Could London not play at Rosslyn park until supporters are allowed and then move to Plough Lane.
In regards to Plough Lane people will be desperate to see live sport when they are able to do so and there are a lot of houses around the new Plough Lane. How about leaflet dropping the local area offering admission for a fiver and offering AFC Wimbledon fans a cheap ticket.
Joined: Apr 03 2002 Posts: 4958 Location: North West
gardener wrote:Could London not play at Rosslyn park until supporters are allowed and then move to Plough Lane.
In regards to Plough Lane people will be desperate to see live sport when they are able to do so and there are a lot of houses around the new Plough Lane. How about leaflet dropping the local area offering admission for a fiver and offering AFC Wimbledon fans a cheap ticket.
Not heard what the decision is yet at Wimbledon, but unsure about using Rosslyn Park for League matches, our players need time to adjust to the new Plough Lane surface as well.
Unless i have missed something, are the rest of the lads continuing to train at Trailfinders? While RP's ground is nearer to AFC's ground, what happens if their fans vote NO & we end up playing lord knows where?
Joined: Jan 23 2006 Posts: 7392 Location: Looking for a coach that can coach
Deadcowboys1 wrote:Unless i have missed something, are the rest of the lads continuing to train at Trailfinders? While RP's ground is nearer to AFC's ground, what happens if their fans vote NO & we end up playing lord knows where?
Having all levels of the club training in the same place does make sense, creates an atmosphere of being one club, splitting seems daft, the young lads learn from training witj the old heads
Joined: Mar 22 2009 Posts: 1200 Location: South Wales
wire-quin wrote:Does it matter where you train?
I think it does, experience and memory from playing and training on the same ground should help develop a much better knowledge of any quirks and how to exploit them.
I would also think it helps if your constantly practicing attacking / defensive drills, kicks or any other game plan stuff on the ground you'll need to execute them on, also perhaps helps to understand the impact of differing weather conditions.
Granted it would be a small advantage but an advantage nonetheless.
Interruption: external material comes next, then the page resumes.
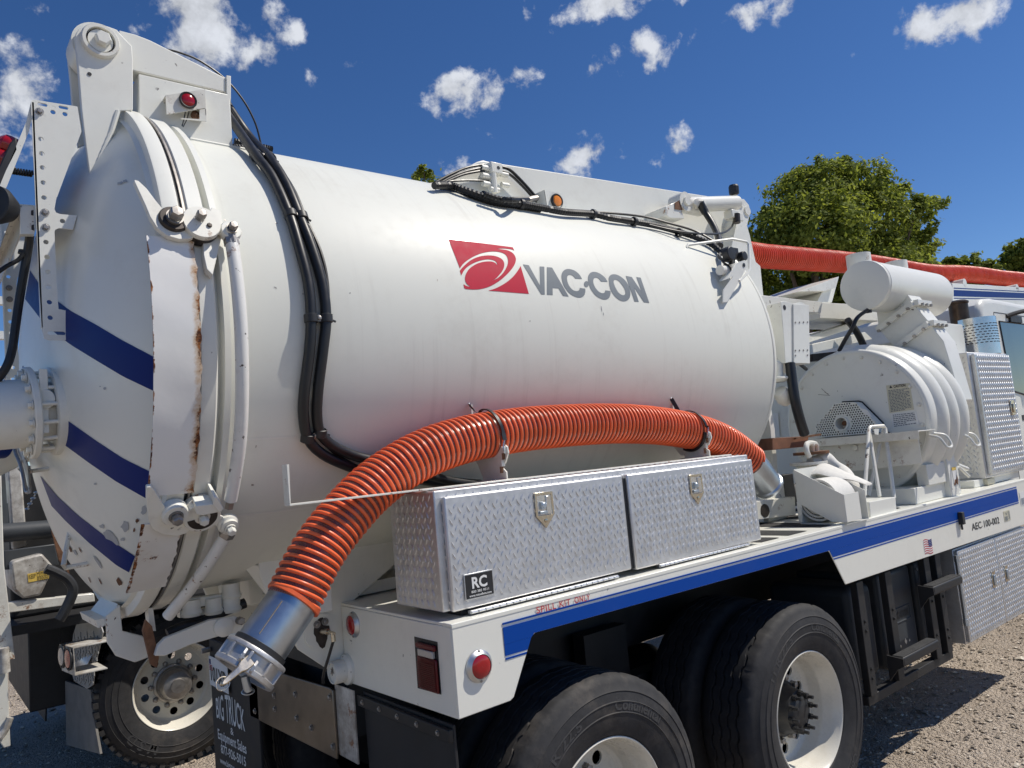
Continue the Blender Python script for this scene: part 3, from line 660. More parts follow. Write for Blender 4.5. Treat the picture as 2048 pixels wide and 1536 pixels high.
# ---- rear door: dished head, flange, gasket
prof = []
for i in range(33):
    r = .945*i/32; prof.append((max(r, .0008), DX-DD*sqrt(max(0, 1-(r/DR)**2))))
door = P('rear_door', MB().lathe(AXc, AX, prof, 160), 'door', smooth=60, label='domed rear door of the tank with dark blue stripes')
P('door_flange', MB().lathe(AXc, AX, [(.93, -2.80), (.945, -2.836), (.951, -2.820), (.981, -2.816), (.983, -2.812), (.983, -2.768), (.979, -2.764), (.90, -2.764)], 160), 'white', door)
P('gasket', MB().lathe(AXc, AX, [(.93, -2.7645), (.968, -2.7645), (.968, -2.7385), (.93, -2.7385)], 160, closed=True), 'cable', door)
P('gasket_retainer', MB().lathe(AXc, AX, [(.969, -2.752), (.9745, -2.751), (.9745, -2.744), (.969, -2.743)], 160, closed=True), 'steel', door)
# blue stripes on the dome
def dome_strip(U, Lw, n=26, k=7):
    def res(P_, n):
        P_ = [Vector((*p, 0)) for p in P_]; Ls = [0]
        for a, b in zip(P_[:-1], P_[1:]): Ls.append(Ls[-1]+(b-a).length)
        out = []
        for i in range(n+1):
            t = Ls[-1]*i/n; j = max(q for q in range(len(Ls)) if Ls[q] <= t+1e-9); j = min(j, len(P_)-2)
            out.append(P_[j].lerp(P_[j+1], (t-Ls[j])/(Ls[j+1]-Ls[j])))
        return out
    U = res(U, n); Lw = res(Lw, n); vs = []; fs = []
    for a, b in zip(U, Lw):
        for j in range(k+1): p = a.lerp(b, j/k); vs.append(oE(p.x, p.y, .0015))
    for i in range(n):
        for j in range(k): q = i*(k+1)+j; fs.append((q, q+1, q+k+2, q+k+1))
    return MB().add(vs, fs)
S1 = dome_strip([(60, 541), (78, 568), (117, 604), (139.5, 621), (191, 649), (246, 681.6), (307, 713.5)], [(50, 598), (82, 639), (110, 666), (142, 690), (191, 720), (246, 753), (307, 782)])
S2 = dome_strip([(45, 731), (60, 756), (100, 810), (136, 842), (191, 881), (246, 917), (299, 943)], [(42, 749), (60, 790), (90, 850), (127.7, 889), (178, 926), (232, 963), (292, 997)])
S3 = dome_strip([(80, 951), (115, 993), (156, 1031), (213, 1075), (270, 1113)], [(103, 1012), (131, 1042), (178, 1086), (232, 1130), (247, 1139), (258, 1145)])
for s_ in (S1, S2, S3): P('dome_stripe', s_, 'blue', door)
# bare grey primer where the paint has flaked
def flake(px, py, w, h, seed, mat='grey_logo', name='paint_chip', f=oE, par=None, k=.0021, rot=0):
    rg = random.Random(seed); n = 14; pts = []
    for i in range(n):
        a = 2*pi*i/n; r = .65+.5*rg.random(); x = w*r*cos(a); y = h*r*sin(a)
        pts.append((px+x*cos(rot)-y*sin(rot), py+x*sin(rot)+y*cos(rot)))
    vs = [f(x, y, k) for x, y in pts]; c = f(px, py, k)
    return P(name, MB().add([c]+vs, [(0, 1+i, 1+(i+1) % n) for i in range(n)]), mat, door if par is None else par, smooth=180)
PRM = plain('bare_primer_grey', (.40, .42, .44), .5, 0, .1, 40); M['primer'] = PRM
for (x, y, w, h, sd, ro) in ((204, 1053, 6, 4, 1, .3), (222, 1074, 20, 9, 2, .75), (250, 1054, 9, 11, 3, 0), (246, 1079, 5, 4, 4, 0), (288, 1020, 6, 9, 5, .4), (190, 968, 3, 2.5, 6, 0), (209, 777, 3.2, 3.6, 7, 0), (200, 773, 1.5, 1.5, 8, 0), (240, 366, 7, 3.2, 9, -.2), (250, 362, 5, 3, 10, 0), (196, 1125, 16, 3.5, 12, .95), (150, 1105, 3, 7, 13, -.4)):
    flake(x, y, w, h, sd, PRM, rot=ro)
for (x, y, w, h, sd, ro) in ((238, 1163, 5, 10, 21, -.5), (274, 1042, 3.4, 5, 22, .2), (268, 1060, 2, 5, 23, .2), (140, 1098, 2.5, 9, 26, -.5), (200, 1163, 1.2, 8, 27, -.45), (179, 1160, 1, 8, 28, -.4), (160, 1100, 1.2, 7, 29, -.5)):
    flake(x, y, w, h, sd, 'rusty', 'rust_spot', rot=ro, k=.0024)
# ---- rusty sheet-metal edge guard around the near side of the flange
RGD = .995
def guard(x0, x1, t0, t1, n=40, r=RGD, wob=.004, sd=1):
    rg = random.Random(sd); mb = MB(); ph = [rg.random()*6 for _ in range(6)]; k = 10
    def rr(i, j): return r+.0009*sin(i*.21+ph[0])*sin(j*.35+ph[1])+.0005*sin(i*.5+ph[2]+j*.25)
    for s_ in (0, -.004):
        for i in range(n+1):
            for j in range(k+1):
                t = t0+(t1-t0)*i/n; x = x0+(x1-x0)*j/k
                if j == k: x += .0022*sin(i*1.9+ph[3])+.002*sin(i*.8+ph[4])
                mb.v.append(tuple(cylP(x, t, rr(i, j)+s_)))
    B = (n+1)*(k+1)
    for i in range(n):
        for j in range(k):
            a = i*(k+1)+j; mb.f.append((a, a+1, a+k+2, a+k+1)); mb.f.append((B+a, B+a+k+1, B+a+k+2, B+a+1))
    per = [i*(k+1) for i in range(n+1)]; 
    for i in range(n):
        a, b = i*(k+1), (i+1)*(k+1); mb.f.append((a, b, B+b, B+a)); a += k; b += k; mb.f.append((a, B+a, B+b, b))
    for j in range(k): mb.f.append((j, B+j, B+j+1, j+1)); a = n*(k+1)+j; mb.f.append((a, a+1, B+a+1, B+a))
    return mb
gd, n_, l_, p_ = new_mat('rusty_edge_guard_paint')
t_ = n_.new('ShaderNodeTexCoord'); sp_ = n_.new('ShaderNodeSeparateXYZ'); l_.new(t_.outputs['Object'], sp_.inputs[0])
ex = rampf(n_, l_, sp_.outputs[0], -2.786, -2.744); ex2 = rampf(n_, l_, sp_.outputs[0], -2.865, -2.8765)
nn = tnoise(n_, l_, 17, 7, .75); nf = tnoise(n_, l_, 5, 3, .6, loc=(3, 1, 1)); nb = tnoise(n_, l_, 2.2, 4, .6, loc=(5, 0, 2))
m1 = rampf(n_, l_, mulf(n_, l_, mulf(n_, l_, ex, .42), mulf(n_, l_, nn, mulf(n_, l_, nf, .3, 'ADD')), 'ADD'), .785, .86)
m2 = rampf(n_, l_, mulf(n_, l_, mulf(n_, l_, ex2, .30), nn, 'ADD'), .74, .82)
m3 = rampf(n_, l_, mulf(n_, l_, nn, nb), .33, .38)
mm = mulf(n_, l_, mulf(n_, l_, m1, m2, 'MAXIMUM'), m3, 'MAXIMUM')
base = mixc(n_, l_, rampf(n_, l_, nb, .45, .75, 0, .35), (.78, .775, .75), (.52, .46, .37))
base = mixc(n_, l_, rampf(n_, l_, mulf(n_, l_, mulf(n_, l_, ex, .42), mulf(n_, l_, nn, mulf(n_, l_, nf, .3, 'ADD')), 'ADD'), .58, .84, 0, .75), base, (.50, .30, .12))
rc = mixc(n_, l_, rampf(n_, l_, tnoise(n_, l_, 55, 4, .7), .4, .62), (.07, .022, .010), (.34, .13, .04))
l_.new(mixc(n_, l_, mm, base, rc), p_.inputs['Base Color']); l_.new(mulf(n_, l_, mm, mulf(n_, l_, .5, .35), 'ADD'), p_.inputs['Roughness'])
bump(n_, l_, p_, mulf(n_, l_, tnoise(n_, l_, 9, 3, .5), mulf(n_, l_, mm, .5), 'ADD'), .12, .012)
P('edge_guard', guard(-2.876, -2.742, R_(-32.3), R_(14.0), 60), gd, door, label='upper white sheet metal edge guard with a rusty edge', smooth=60)
P('edge_guard', guard(-2.882, -2.762, R_(-57.5), R_(-38.2), 30, sd=4), gd, door, label='lower white sheet metal edge guard with a rusty edge', smooth=60)
# ---- door latches
def radial(th): return Vector((0, -cos(th), sin(th)))
def plane_shape(mb, pts, P0, nrm, thick): mb.prism([oP(x, y, P0, nrm) for x, y in pts], nrm*thick); return mb
th1 = R_(17.0); n1 = radial(th1); P1 = cylP(-2.76, th1, .996)
hk = [(266, 366), (275, 369), (291, 384), (309, 408), (323, 425), (330, 431), (330, 443), (337, 452), (350, 457), (365, 457), (378, 461), (388, 479), (376, 484), (355, 485), (331, 478), (311, 462), (297, 440), (289, 420), (278, 396), (266, 370)]
hook = P('latch_hook', plane_shape(MB(), hk, P1, n1, .018), 'worn', label='upper white latch hook curling under its roller bolt', bevel=.002)
c = oP(347, 440, P1+n1*.018, n1)
inst('washer_dirty', lambda: MB().lathe((0, 0, 0), (0, 0, 1), [(.044, -.02), (.044, .006), (.040, .012), (.022, .012)], 28), 'roller', M['grease'], c, n1, hook)
inst('bolt_big', mk_bolt(.021, .034, 1.25), 'bolt', M['steel'], c+n1*.012, n1, hook)
cam_c = oP(400, 452, P1+n1*.01, n1)
cam_ = P('latch_cam', MB().lathe(cam_c, n1, [(.056, -.03), (.056, .004), (.0575, .006), (.0575, .020), (.0555, .024), (.001, .024)], 40), 'worn', label='round cam disc of the upper latch', bevel=0)
P('cam_grease', MB().lathe(cam_c, n1, [(.0572, -.028), (.0578, .003), (.0572, .006)], 40), 'grease', cam_)
inst('bolt_m', mk_bolt(.015, .026, 1.0), 'bolt', M['steel'], cam_c+n1*.024+Vector((-.006, 0, .012)), n1, cam_)
inst('bolt_s', mk_bolt(.008, .008, 1.3), 'bolt', M['grease'], cam_c+n1*.024+Vector((.020, 0, -.012)), n1, cam_)
arm_e = oP(459, 466, P1+n1*.012, n1)
P('cam_arm', MB().bar(cam_c+n1*.004, arm_e+n1*.004, .036, .012, n1), 'worn', cam_, bevel=.002)
P('rod_end', MB().lathe(arm_e, n1, [(.001, -.012), (.030, -.012), (.034, -.004), (.034, .014), (.030, .020), (.018, .020), (.018, .026)], 32), 'white', cam_)
inst('bolt_m2', mk_bolt(.014, .022, 1.3), 'bolt', M['steel'], arm_e+n1*.026, n1, cam_)
P('latch_base', MB().prism([oP(x, y, P1-n1*.03, n1) for x, y in ((418, 425), (436, 432), (441, 470), (420, 560), (408, 548), (402, 520), (400, 470))], n1*.03), 'worn', cam_, bevel=.002)
# lower latch
th2 = R_(-36.8); n2 = radial(th2); P2 = cylP(-2.76, th2, .996)
hk2 = [(291, 969), (298, 967), (303, 970), (330, 1012), (332, 1030), (338, 1040), (350, 1044), (362, 1038), (375, 1040), (384, 1050), (372, 1060), (350, 1067), (322, 1063), (304, 1053), (296, 1038), (291, 1000)]
hook = P('latch_hook', plane_shape(MB(), hk2, P2, n2, .016), 'worn', label='lower white latch hook below the rusty guard', bevel=.002)
c = oP(349, 1026, P2+n2*.012, n2)
inst('roller2', lambda: MB().lathe((0, 0, 0), (0, 0, 1), [(.040, -.02), (.040, .012), (.036, .02), (.022, .02)], 28), 'roller', M['worn'], c, n2, hook)
inst('washer_dirty', None, 'roller', M['grease'], c+n2*.006, n2, hook, scale=.9)
inst('bolt_big', None, 'bolt', M['steel'], c+n2*.018, n2, hook, scale=.8)
cam2_c = oP(402, 1028, P2+n2*.006, n2)
cam_ = P('latch_cam', MB().lathe(cam2_c, n2, [(.058, -.03), (.058, .012), (.055, .018), (.001, .018)], 40), 'worn', label='round cam disc of the lower latch')
P('cam_grease', MB().lathe(cam2_c+n2*.018, n2, [(.046, 0), (.046, .001), (.024, .001), (.024, 0)], 26, a0=.2, a1=4.4), 'grease', cam_)
inst('bolt_m', None, 'bolt', M['worn'], cam2_c+n2*.018, n2, cam_)
arm2 = oP(455, 1046, P2+n2*.012, n2)
P('cam_arm', MB().bar(cam2_c+n2*.002, arm2+n2*.002, .036, .012, n2), 'worn', cam_, bevel=.002)
P('rod_end', MB().lathe(arm2, n2, [(.001, -.012), (.030, -.012), (.034, -.004), (.034, .010), (.028, .016), (.028, .026), (.018, .028)], 32), 'worn', cam_)
inst('bolt_m2', None, 'bolt', M['worn'], arm2+n2*.03, n2, cam_)
P('latch_base', MB().prism([oP(x, y, P2-n2*.004, n2) for x, y in ((384, 993), (433, 988), (432, 1005), (396, 1012), (384, 1010))], n2*.05).prism([oP(x, y, P2-n2*.03, n2) for x, y in ((414, 965), (420, 966), (433, 988), (424, 996), (412, 980))], n2*.08), 'white', cam_, bevel=.002)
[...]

Joined: Apr 03 2002 Posts: 4958 Location: North West
Traffic wrote:I think it does, experience and memory from playing and training on the same ground should help develop a much better knowledge of any quirks and how to exploit them.
I would also think it helps if your constantly practicing attacking / defensive drills, kicks or any other game plan stuff on the ground you'll need to execute them on, also perhaps helps to understand the impact of differing weather conditions.
Granted it would be a small advantage but an advantage nonetheless.
St Helens have trained many years on an ex Grammar School pitches for many seasons now, not near the new ground! doesn't seem to have harmed them.
Joined: Jan 23 2006 Posts: 7392 Location: Looking for a coach that can coach
jaybs wrote:St Helens have trained many years on an ex Grammar School pitches for many seasons now, not near the new ground! doesn't seem to have harmed them.
Exactly
Wigan at Orrell Man Utd at Carrington Leeds Rhinos at a pitch that flooded Warrington on a public Park Harlequins at Surrey sports centre England RU at a fancy 5 star hotel in Bagshot
Joined: Mar 22 2009 Posts: 1200 Location: South Wales
All good points but how many of those teams have a pitch that is capable of being trained on in the week in all weathers and then played on during the weekend? Not 100% sure but are all of those pitches grass? As I said a small advantage but nonetheless one we seem to be giving up.